As I'm writing this I'm preparing a chicken roasted in the barbecue over coals and a couscous salad for a late dinner with my daughter and her husband after their two little ones are down for the night.
RHYS BOWEN: When my kids were at home we always ate dinner that I had cooked. Sometimes their friends joined us. These days John and I eat at the table in the kitchen, unless we have guests or family over. One of us cooks, from scratch. Never a pre-packaged meal in our house! Tonight it's pork tenderloin in a garlic mustard sauce. Sometimes we have the TV on, and watch Jeopardy, and sometimes we talk. But we've never owned TV trays and never had a TV in the kitchen or dining room when the kids were small. I love noisy family dinners!
LUCY BURDETTE: This photo is from 1963, our kitchen table from my growing up days. We always always had dinner together, with a German Shepherd or two under the table to accept scraps. When I was single, I usually ate in bed LOL. But once I married John and married into his little kids, we went back to the kitchen table. Dinner at six, and conversation, though I very much doubt we could have kept up with the Ephrons! John and I still eat together at six, say grace, and talk about our days. I hope we never give that time up!

HANK PHILLIPPI RYAN: Oh, we are outliers. We have dinner at--forgive me, about 9. We always have dinner together, it's really a ritual, and although usually we talk, sometimes we watch a movie or something wonderful on TV. I'd say I cook three days a week. (Tonight we are having rack of lamb grilled outside, and green beans, with coconut shrimp appetizers.Yesterday we had cooked out hamburgers and salad.) Other nights we go out, or carry out. Thursdays it's Jonathan's responsibility. I say--don't even ask what I want. Just provide it. It's usually pizza. wonderful.

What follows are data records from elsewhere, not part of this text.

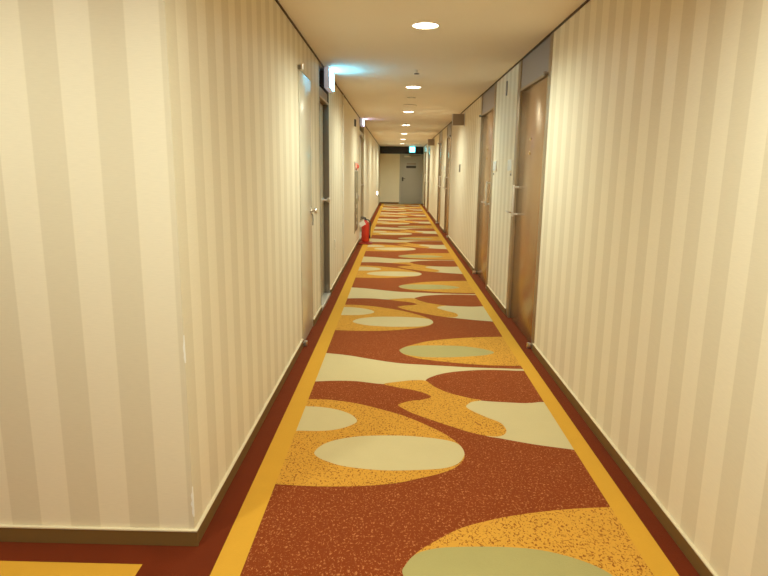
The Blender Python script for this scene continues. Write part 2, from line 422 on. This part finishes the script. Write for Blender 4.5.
# ------------------------------------------------------------------ right-hand room doors
def room_door(n, y0, y1, near_hinge, label):
    root = struct(empty('door_%d' % n, (XR, (y0 + y1) / 2, 0)), label, 'door')
    s = 1 if near_hinge else -1          # +1: hinge at low y, handle at high y
    yh, yl = (y0, y1) if near_hinge else (y1, y0)
    lh, ll = yh + s * 0.085, yl - s * 0.125     # leaf edges at hinge / latch side
    a, b = sorted((lh, ll))
    f = bmesh.new()
    box(f, XR - 0.003, XR + 0.10, y0 + 0.001, a, 0.0015, CEIL - 0.0005, 0.002)
    box(f, XR - 0.003, XR + 0.10, b, y1 - 0.001, 0.0015, CEIL - 0.0005, 0.002)
    box(f, XR - 0.001, XR + 0.10, a, b, 2.055, 2.075, 0.002)
    build('door_frame', f, M_FRAME, root, smooth=True)
    B('transom_panel', M_TRANSOM, (XR + 0.004, XR + 0.05, a, b, 2.075, CEIL - 0.0005), parent=root)
    B('gasket', M_GASKET, (XR + 0.03, XR + 0.055, a, b, 0.0015, 2.055), parent=root)
    leaf = B('door_leaf', M_BRONZE, (XR + 0.014, XR + 0.03, a + 0.006, b - 0.006, 0.012, 2.048), parent=root, bev=0.0015)
    # long pull with two standoffs
    xf, yp = XR + 0.014, ll - s * 0.085
    h = bmesh.new()
    box(h, xf - 0.052, xf - 0.036, yp - 0.011, yp + 0.011, 0.965, 1.245, 0.004)
    for zz in (0.985, 1.225): cyl(h, (xf - 0.04, yp, zz), (xf, yp, zz), 0.009, 14)
    build('pull_handle', h, M_PULL, leaf, smooth=True)
    h = bmesh.new()
    tube(h, [(xf - 0.05, yp, 1.0), (xf - 0.075, yp, 1.004), (xf - 0.09, yp + 0.012 * s, 1.008), (xf - 0.096, yp + 0.035 * s, 1.011)], 0.008, 10)
    build('latch_lever', h, M_CHROME, leaf, smooth=True)
    yc = (a + b) / 2 + 0.03 * s
    for nm, zz in (('peephole', 1.625), ('peephole', 1.513)):
        h = bmesh.new(); lathe(h, (xf, yc, zz), (-1, 0, 0), [(0, 0.013), (0.004, 0.013), (0.006, 0.009), (0.003, 0.007), (0.003, 0)], 16)
        build(nm, h, M_BRASS, leaf, smooth=True)
    for zz, hh in ((0.004, 0.035), (2.045, 0.02)):
        h = bmesh.new()
        box(h, XR - 0.022, XR + 0.013, lh - 0.012 if s > 0 else lh - 0.02, lh + 0.02 if s > 0 else lh + 0.012, zz, zz + hh, 0.003)
        cyl(h, (XR - 0.024, lh + s * 0.004, zz - 0.002), (XR - 0.024, lh + s * 0.004, zz + hh + 0.006), 0.012, 14, 0.002)
        build('pivot_hinge', h, M_CHROME if zz < 1 else M_JAMB, root, smooth=True)
    return root
dl = ['bronze room door nearest on the right, with chrome pull on its far edge',
      'second bronze room door on the right, its chrome pull on the near edge',
      'third bronze room door along the right wall, just past the first ceiling-hung sign box',
      'fourth bronze room door along the right wall, beyond the third',
      'fifth bronze room door, past the far sign box on the right wall',
      'last bronze room door on the right, beside the corridor end wall']
for i, (a, b, s) in enumerate(RD): room_door(i + 1, a, b, s, dl[i])

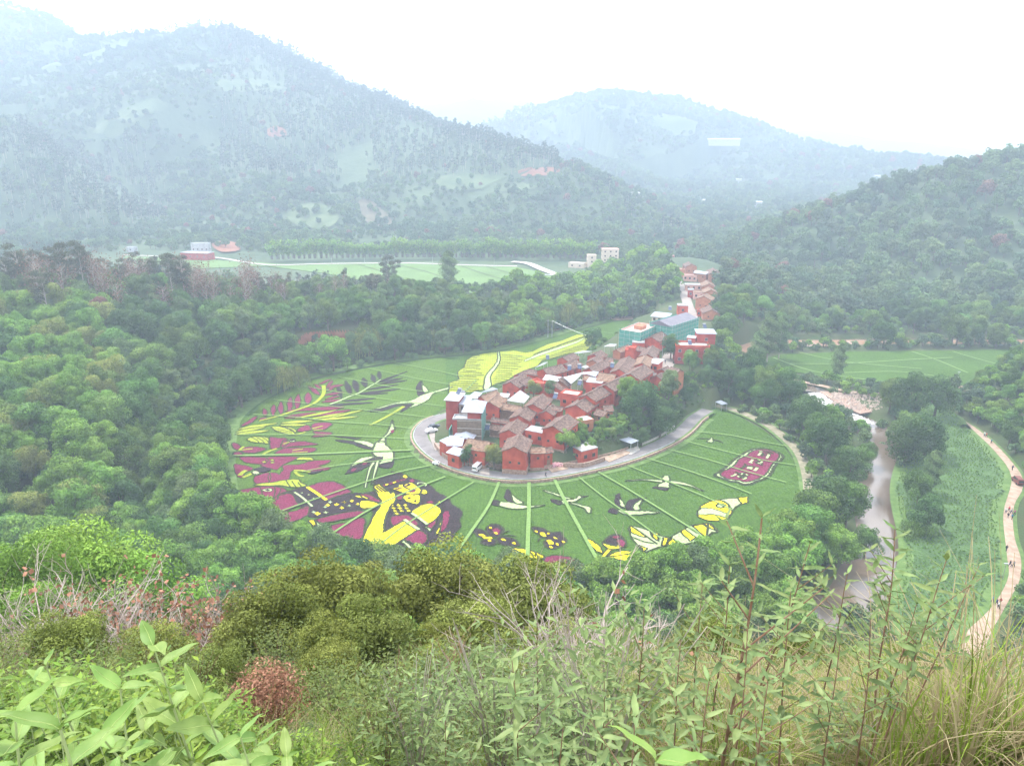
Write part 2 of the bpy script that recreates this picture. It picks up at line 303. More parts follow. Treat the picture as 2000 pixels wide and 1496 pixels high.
def make_tree(kind, seed, q=1.6):
    """returns (trunk mesh, crown mesh); height about 10, crown about 7 wide"""
    rng = np.random.default_rng(seed); T = MB(); q_ = q
    if kind in ('broad', 'dark', 'fresh', 'grey', 'yellow', 'rust', 'bush', 'scrub', 'feather'):
        h = 10; cz = 5.3; rx, rz = 4.1, 4.5; n = int(5600*q); lum = 34; lr = 1.45; sz = .36
        if kind == 'bush': h = 6; cz = 2.6; rz = 2.8; n = int(3200*q); lum = 18
        if kind == 'scrub': h = 6; cz = 2.9; rx, rz = 2.9, 2.7; n = int(17000*q); lum = 60; lr = .68; sz = .16
        if kind == 'feather': lum = 70; lr = .95; rx, rz = 4.3, 4.2; cz = 5.4; n = int(21000*q); sz = .2
        if kind == 'fresh': lum = 52; lr = 1.15; rx, rz = 4.4, 4.2; cz = 5.4; n = int(7000*q)
        if kind == 'grey': rx, rz = 3.2, 4.2; cz = 5.6; lum = 30; lr = 1.2
        P, nr, lt, L = crown_pts(rng, n, cz, rx, rz, lum, lr)
        V, F = cards(P, nr, sz/(q**.5), rng, .55 if kind in ('scrub', 'feather') else 1.)
        T.tube([(0, 0, -1.5), (.1, 0, 1.5), (.15, .1, cz-1.2)], .32, .2, 6)
        for k in range(0, min(lum, 12)):
            p = L[k]; T.tube([(.12, .05, cz*.42+.08*k), (p[0]*.45, p[1]*.45, cz*.5+p[2]*.2), tuple(p)], .12, .03, 4)
    elif kind == 'poplar':
        n = int(3800*q); z = rng.uniform(0, 1, n)**.8; ph = rng.uniform(0, 6.28, n); r = (np.sin(np.pi*np.clip(z*.95+.05, 0, 1))**.6*1.9+.2)*rng.uniform(.25, 1, n)**.5
        r *= 1+.35*np.sin(z*23+ph*2); P = np.stack([r*np.cos(ph), r*np.sin(ph), 2.2+z*8.8], 1); nr = np.stack([np.cos(ph), np.sin(ph), np.full(n, .6)], 1)+rng.normal(size=(n, 3))*.5
        nr /= np.linalg.norm(nr, axis=1)[:, None]; lt = rng.uniform(0, 1, n)*.5+.3*(np.sin(z*23+ph*2) > 0); V, F = cards(P, nr, .33/q**.5, rng)
        T.tube([(0, 0, -1), (0, 0, 4), (.1, 0, 9.5)], .2, .04, 6)
        for k in range(10): a = k*2.4; zz = 2.5+k*.6; T.tube([(0, 0, zz), (1.1*math.cos(a), 1.1*math.sin(a), zz+1.5)], .06, .02, 4)
    elif kind == 'willow':
        st = int(330*q**.5); V = []; lt = []
        for i in range(st):
            a = rng.uniform(0, 6.28); r = 4.2*rng.uniform(.1, 1)**.5; top = 8.6-.16*r*r+rng.uniform(-.5, .5); ln = rng.uniform(1.5, 4.5)*(.4+r/5); m = max(4, int(ln/.42)); t0 = rng.uniform(0, .5)
            for j in range(m):
                V.append((r*math.cos(a)*(1+.03*j)+rng.normal()*.06, r*math.sin(a)*(1+.03*j)+rng.normal()*.06, top-j*.42)); lt.append(t0+rng.uniform(0, .4))
        P = np.array(V); n = len(P); nr = np.stack([P[:, 0], P[:, 1], rng.normal(size=n)*.5], 1)+rng.normal(size=(n, 3)); nr /= np.linalg.norm(nr, axis=1)[:, None]
        up = np.array([0, 0, 1.]); a = np.cross(nr, up); a /= np.linalg.norm(a, axis=1)[:, None]; s = .36
        V = np.stack([P-up*s*.8, P+a*s*.33, P+up*s*.8, P-a*s*.33], 1).reshape(-1, 3); F = np.arange(4*n).reshape(-1, 4)
        T.tube([(0, 0, -1), (.1, 0, 3), (0, .2, 6.5)], .35, .15, 6)
        for k in range(9): a = k*.7; T.tube([(0, 0, 3.2+.2*k), (1.6*math.cos(a), 1.6*math.sin(a), 6.5), (3*math.cos(a), 3*math.sin(a), 7)], .13, .03, 4)
    elif kind == 'gum':                      # tall bare stem, open tufts
        n = int(1500*q); L = []
        for k in range(17): a = rng.uniform(0, 6.28); r = rng.uniform(.2, 1.7); L.append((r*math.cos(a), r*math.sin(a), rng.uniform(5.0, 10.6)))
        L = np.array(L); k = rng.integers(0, len(L), n); d = rng.normal(size=(n, 3)); d /= np.linalg.norm(d, axis=1)[:, None]
        P = L[k]+d*rng.uniform(.3, .85, n)[:, None]*np.array([1, 1, .7]); nr = d+rng.normal(size=(n, 3))*.6; nr /= np.linalg.norm(nr, axis=1)[:, None]
        lt = rng.uniform(0, 1, len(L))[k]*.6+rng.uniform(0, .4, n); V, F = cards(P, nr, .3/q**.5, rng)
        T.tube([(0, 0, -1), (rng.normal()*.1, 0, 5), (0, 0, 10)], .15, .03, 5)
        for p in L: T.tube([(0, 0, p[2]*.82), tuple(p)], .05, .015, 4)
    elif kind == 'bare':                     # leafless or nearly so
        n = int(260*q); P = rng.normal(size=(n, 3))*np.array([1.1, 1.1, 1.9])+np.array([0, 0, 6.5]); nr = rng.normal(size=(n, 3)); nr /= np.linalg.norm(nr, axis=1)[:, None]
        lt = rng.uniform(0, 1, n); V, F = cards(P, nr, .28, rng)
        T.tube([(0, 0, -1), (.05, 0, 5), (rng.normal()*.2, 0, 10)], .14, .02, 5)
        for k in range(34):
            a = rng.uniform(0, 6.28); z0 = rng.uniform(2.5, 9); l = rng.uniform(.8, 2.2)*(1.1-z0/14); e = (l*math.cos(a), l*math.sin(a), z0+l*rng.uniform(.7, 1.6)); T.tube([(0, 0, z0), e], .045, .012, 3)
            for _ in range(2): a2 = a+rng.normal()*.7; T.tube([(e[0]*.5, e[1]*.5, (z0+e[2])/2), (e[0]*.5+.7*math.cos(a2), e[1]*.5+.7*math.sin(a2), (z0+e[2])/2+.7)], .025, .01, 3)
    elif kind == 'bamboo':
        n = int(3000*q); V = []; lt = []; 
        for k in range(26):
            a = rng.uniform(0, 6.28); r = rng.uniform(0, .9); dx, dy = math.cos(a), math.sin(a); hh = rng.uniform(6, 9.5); lean = rng.uniform(.6, 2.2)
            pts = [(r*dx+dx*lean*(t*t), r*dy+dy*lean*t*t, hh*(t-.22*t**4)) for t in (0, .35, .65, .85, 1)]
            T.tube(pts, .05, .02, 4); m = n//26
            for j in range(m):
                t = rng.uniform(.3, 1.02); V.append((r*dx+dx*lean*t*t+rng.normal()*.35, r*dy+dy*lean*t*t+rng.normal()*.35, hh*(t-.22*t**4)+rng.normal()*.3)); lt.append(.2+.5*(k % 5)/5+rng.uniform(0, .3))
        P = np.array(V); n = len(P); nr = rng.normal(size=(n, 3)); nr[:, 2] = abs(nr[:, 2])+.5; nr /= np.linalg.norm(nr, axis=1)[:, None]; V, F = cards(P, nr, .36/q**.5, rng, .6)
    lt = np.repeat(np.clip(np.asarray(lt), 0, 1), 4)
    cm = {'poplar': 'grey', 'willow': 'yellow', 'bare': 'rust', 'bamboo': 'fresh', 'bush': 'broad', 'scrub': 'yellow', 'feather': 'fresh'}.get(kind, kind)
    tm = M['bark_pale'] if kind in ('gum', 'bare', 'poplar') else M['bark']
    return T.mesh('trunk', tm), np_mesh('crown', V, F, M[cm], lt)
PROTO = {}
for kd, ns in (('broad', 3), ('dark', 3), ('fresh', 3), ('grey', 2), ('yellow', 1), ('poplar', 2), ('willow', 1), ('gum', 2), ('bare', 2), ('bush', 2), ('bamboo', 1), ('rust', 1), ('scrub', 2), ('feather', 1)):
    PROTO[kd] = [make_tree(kd, 100+7*i+len(kd)*13+ord(kd[0])) for i in range(ns)]
HM = {a: leafmat('hill_'+a, c, c2, .24, .35) for a, c, c2 in (('broad', (.1, .17, .06), (.15, .22, .085)), ('dark', (.075, .135, .065), (.1, .16, .08)), ('grey', (.1, .16, .08), (.14, .19, .09)), ('gum', (.08, .12, .08), (.11, .135, .09)))}  # leaf colours for far trees, with some distance haze mixed into the colour
LOW = {}
for kd, ns in (('broad', 3), ('dark', 2), ('grey', 2), ('fresh', 1), ('bush', 2), ('gum', 2), ('bare', 1), ('rust', 1), ('bamboo', 1)):
    LOW[kd] = [make_tree(kd, 300+9*i+ord(kd[0]), .16) for i in range(ns)]
    for _, c_ in LOW[kd]:
        k_ = 'broad' if kd == 'bush' else kd
        if k_ in HM: c_.materials[0] = HM[k_]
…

We eat at the family room table, since the dining room table is covered with book research and administrative stuff. Thats why Im always delighted to have dinner guests, because it forces me to clean it up.
When I was growing up, five kids, we always had dinner together, at a big round table in the dining room. And yes, we HAD to talk, and tell stories, and tell one thing that happened to us during the day. We'd also fight over who got to turn the Lazy Susan in the center.
DEBS: Hank, we eat late, too. Dinner before eight at our house is a shock!
SUSAN ELIA MACNEAL: We do dinner at the table, no TV. We have a lot of dinner
guests coming and going, so there are always new folks and new ideas
and fun events to discuss. I think it's important for Kiddo to learn
good table manners and also conversational skills. It's nice to come
together as a family and laugh and tell jokes. Occasionally, often on
Sundays, we'll do takeout and dinner on the couch with a movie.
(Tonight, I have to admit, is pizza and the live-action version of
Cinderella directed by Kenneth Branaugh—we have a friend over who's
going through a bad breakup and she wants a movie and comfort food—but
I'm including a picture of our table from the weekend.)
JULIA SPENCER-FLEMING: We've done it all ways at my house. I grew up with a proper dinner hour, every night at six on the dot, where we all sat down to a home cooked meal. Conversation was expected. You could argue, but only about factual points - I can remember various members of the family getting up to fetch the dictionary or a volume of the encyclopedia (those were the days!)
We had regular sit-down meals with the kids right up until The Boy began high school. He vastly preferred doing his homework on the kitchen table instead of in his room, and so unless we used the dining room table (which is very large and, like Hank's, usually covered with papers, etc.) we were stuck with working around a spread of textbooks, scientific calculators and notebooks at dinnertime. In addition, we now had TWO kids in two different high school doing cross country/track/track and field, as well as being involved in drama, music, etc. We still made homemade meals, but making the dinner itself eat-as-you-go became a lot more workable than getting everyone to sit down.
Things have obviously calmed down a lot since then, so we try to have a sit-down meal in the dining room about once a week. And of course, we have very formal seatings at our big holiday parties: six pieces of silver at each plate, bread dishes, soup bowls and plates and water and wine glasses. And Debs, we always use cloth napkins - they really are cheaper in the long run!
DEBS: Oh, so fun! I love it that everyone eats together. And I'm impressed that we all (mostly) cook. And I love everyone's kitchen/dining rooms!
READERS, what about you? Do you sit down with spouse/partner/family for nightly dinners? And if you live alone, do you make dinner special?